After Vietnam, American power grew quieter.

In Latin America through the 1970s and 1980s, the United States supported authoritarian regimes so long as they aligned with American interests. Elections became optional. Human rights conditional. Chile, El Salvador, Guatemala, Argentina. Sovereignty was respected in form, overridden in practice. Influence traveled through intelligence cooperation, arms transfers, and financial institutions.⁹ These arrangements were often accepted by local elites—and sometimes by populations exhausted by instability—because they promised order, growth, or protection against worse alternatives.

After September 11, the language shifted again. Afghanistan and Iraq were not colonies. They were missions. But the structure was familiar: client governments, redesigned security forces, permanent bases, contractors replacing administrators. Political systems built under supervision. Withdrawal always promised, never decisive.¹⁰ Conditional sovereignty persisted, justified now by urgency rather than ideology.

What distinguishes the present moment is not the return of imperial instinct. It is the erosion of its disguise.

Previous administrations practiced conditional sovereignty while insisting—often sincerely—on the language of partnership. The system depended on restraint, predictability, and the appearance of mutual consent. Trump discarded that vocabulary. He spoke of allies as dependents, territory as assets, guarantees as transactions. What earlier administrations implied through doctrine and budget pressure was now stated plainly.
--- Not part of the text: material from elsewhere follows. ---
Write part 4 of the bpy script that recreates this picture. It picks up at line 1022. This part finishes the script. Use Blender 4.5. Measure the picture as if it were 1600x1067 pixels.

That bluntness did not create American power. It revealed its grammar.

Allies recognize the sound because they have heard it before. Europe hears it through the memory of postwar dependence. Canada hears it through proximity. Mexico hears it through a border that has always functioned less as a line than as a lever. Even states far from the Atlantic hear it, because American power has always been global in consequence, if not geography.

What has changed is how they respond.

Where earlier eras relied on trust in American stewardship, the contemporary response is procedural insulation: procurement frameworks, trade diversification, legal embedding. The same paperwork once used to project power is now being used to limit exposure to it. SAFE agreements, supply-chain redundancy, and regulatory harmonization are not rejections of American leadership. They are adaptations to its volatility.

When sovereignty is treated as conditional, states seek to meet the condition—or escape it. This is not rebellion. It is recalibration.

Conditional sovereignty works only so long as the dominant power is predictable. Once predictability fades, the condition itself becomes intolerable.

That is the quiet danger of the current era. By speaking the logic of dominance too clearly, the United States may be accelerating the erosion of the system it built. Power that once felt stabilizing now feels extractive. Guarantees once assumed now feel provisional.

Empires rarely collapse when challenged directly. They erode when their paperwork stops persuading the people asked to sign it.